**Given material**.
##############################

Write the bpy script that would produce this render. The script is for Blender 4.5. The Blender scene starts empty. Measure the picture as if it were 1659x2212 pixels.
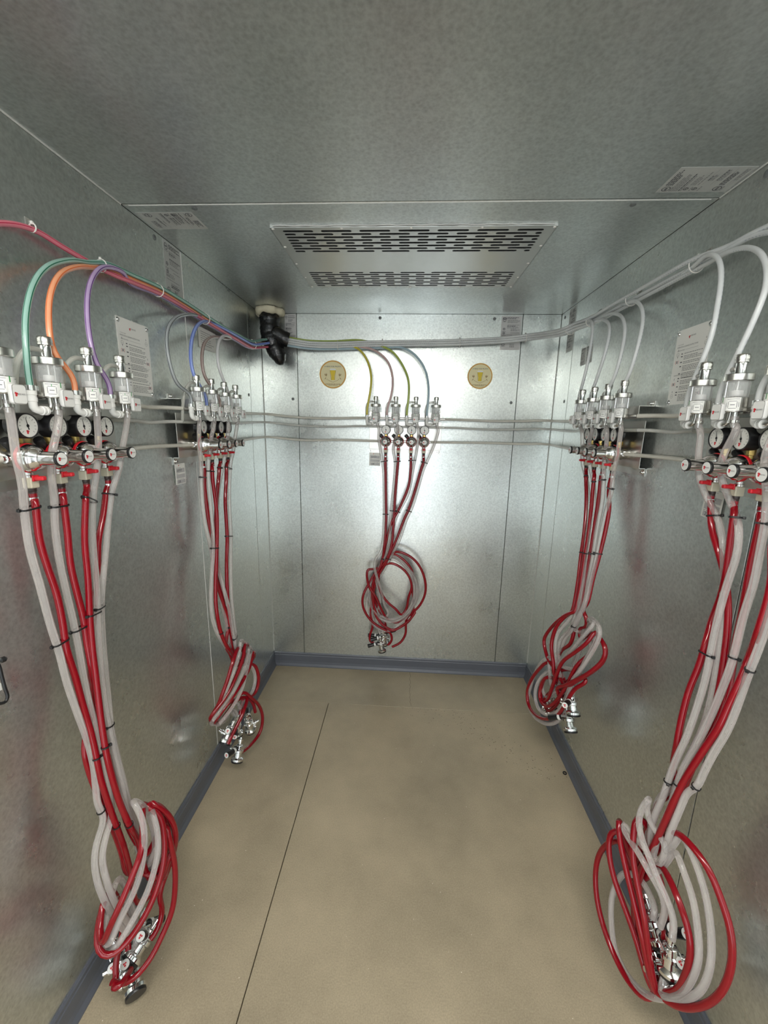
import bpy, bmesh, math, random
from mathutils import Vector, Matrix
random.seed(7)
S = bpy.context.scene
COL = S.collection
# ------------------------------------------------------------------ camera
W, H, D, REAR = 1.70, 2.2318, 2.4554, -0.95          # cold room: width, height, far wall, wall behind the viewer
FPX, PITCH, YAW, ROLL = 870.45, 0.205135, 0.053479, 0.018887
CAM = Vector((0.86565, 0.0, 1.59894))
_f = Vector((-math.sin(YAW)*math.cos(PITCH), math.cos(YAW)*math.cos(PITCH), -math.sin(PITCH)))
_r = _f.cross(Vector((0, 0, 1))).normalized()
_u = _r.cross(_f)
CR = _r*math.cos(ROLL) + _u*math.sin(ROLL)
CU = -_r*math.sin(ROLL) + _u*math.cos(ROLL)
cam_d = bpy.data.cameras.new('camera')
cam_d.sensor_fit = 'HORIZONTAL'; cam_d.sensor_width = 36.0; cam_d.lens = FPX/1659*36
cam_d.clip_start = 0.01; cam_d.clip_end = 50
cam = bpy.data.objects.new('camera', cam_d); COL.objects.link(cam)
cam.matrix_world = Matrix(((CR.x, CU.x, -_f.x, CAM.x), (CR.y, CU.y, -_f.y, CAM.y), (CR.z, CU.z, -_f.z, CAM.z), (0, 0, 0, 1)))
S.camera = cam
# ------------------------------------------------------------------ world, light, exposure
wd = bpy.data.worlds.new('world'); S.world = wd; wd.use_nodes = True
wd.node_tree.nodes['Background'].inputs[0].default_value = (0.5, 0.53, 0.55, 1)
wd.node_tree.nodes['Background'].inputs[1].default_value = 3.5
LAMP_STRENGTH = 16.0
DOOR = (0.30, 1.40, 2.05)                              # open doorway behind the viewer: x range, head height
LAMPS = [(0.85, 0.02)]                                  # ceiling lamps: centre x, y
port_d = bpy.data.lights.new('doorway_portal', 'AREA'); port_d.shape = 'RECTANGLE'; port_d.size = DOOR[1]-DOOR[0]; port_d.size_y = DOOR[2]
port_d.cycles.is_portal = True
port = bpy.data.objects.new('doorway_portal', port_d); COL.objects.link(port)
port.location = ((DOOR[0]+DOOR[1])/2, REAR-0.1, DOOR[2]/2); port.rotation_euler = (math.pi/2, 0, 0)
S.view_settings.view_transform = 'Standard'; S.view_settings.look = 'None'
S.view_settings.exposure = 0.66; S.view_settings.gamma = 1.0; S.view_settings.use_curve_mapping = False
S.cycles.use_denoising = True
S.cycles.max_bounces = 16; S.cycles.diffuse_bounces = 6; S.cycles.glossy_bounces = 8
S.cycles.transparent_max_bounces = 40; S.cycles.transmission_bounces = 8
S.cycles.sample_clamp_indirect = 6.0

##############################

**What to work on**.
Omitting all images, print the listing exactly.

**Exercise solution**.
Write the bpy script that would produce this render. The script is for Blender 4.5. The Blender scene starts empty. Measure the picture as if it were 1659x2212 pixels.
import bpy, bmesh, math, random
from mathutils import Vector, Matrix
random.seed(7)
S = bpy.context.scene
COL = S.collection
# ------------------------------------------------------------------ camera
W, H, D, REAR = 1.70, 2.2318, 2.4554, -0.95          # cold room: width, height, far wall, wall behind the viewer
FPX, PITCH, YAW, ROLL = 870.45, 0.205135, 0.053479, 0.018887
CAM = Vector((0.86565, 0.0, 1.59894))
_f = Vector((-math.sin(YAW)*math.cos(PITCH), math.cos(YAW)*math.cos(PITCH), -math.sin(PITCH)))
_r = _f.cross(Vector((0, 0, 1))).normalized()
_u = _r.cross(_f)
CR = _r*math.cos(ROLL) + _u*math.sin(ROLL)
CU = -_r*math.sin(ROLL) + _u*math.cos(ROLL)
cam_d = bpy.data.cameras.new('camera')
cam_d.sensor_fit = 'HORIZONTAL'; cam_d.sensor_width = 36.0; cam_d.lens = FPX/1659*36
cam_d.clip_start = 0.01; cam_d.clip_end = 50
cam = bpy.data.objects.new('camera', cam_d); COL.objects.link(cam)
cam.matrix_world = Matrix(((CR.x, CU.x, -_f.x, CAM.x), (CR.y, CU.y, -_f.y, CAM.y), (CR.z, CU.z, -_f.z, CAM.z), (0, 0, 0, 1)))
S.camera = cam
# ------------------------------------------------------------------ world, light, exposure
wd = bpy.data.worlds.new('world'); S.world = wd; wd.use_nodes = True
wd.node_tree.nodes['Background'].inputs[0].default_value = (0.5, 0.53, 0.55, 1)
wd.node_tree.nodes['Background'].inputs[1].default_value = 3.5
LAMP_STRENGTH = 16.0
DOOR = (0.30, 1.40, 2.05)                              # open doorway behind the viewer: x range, head height
LAMPS = [(0.85, 0.02)]                                  # ceiling lamps: centre x, y
port_d = bpy.data.lights.new('doorway_portal', 'AREA'); port_d.shape = 'RECTANGLE'; port_d.size = DOOR[1]-DOOR[0]; port_d.size_y = DOOR[2]
port_d.cycles.is_portal = True
port = bpy.data.objects.new('doorway_portal', port_d); COL.objects.link(port)
port.location = ((DOOR[0]+DOOR[1])/2, REAR-0.1, DOOR[2]/2); port.rotation_euler = (math.pi/2, 0, 0)
S.view_settings.view_transform = 'Standard'; S.view_settings.look = 'None'
S.view_settings.exposure = 0.66; S.view_settings.gamma = 1.0; S.view_settings.use_curve_mapping = False
S.cycles.use_denoising = True
S.cycles.max_bounces = 16; S.cycles.diffuse_bounces = 6; S.cycles.glossy_bounces = 8
S.cycles.transparent_max_bounces = 40; S.cycles.transmission_bounces = 8
S.cycles.sample_clamp_indirect = 6.0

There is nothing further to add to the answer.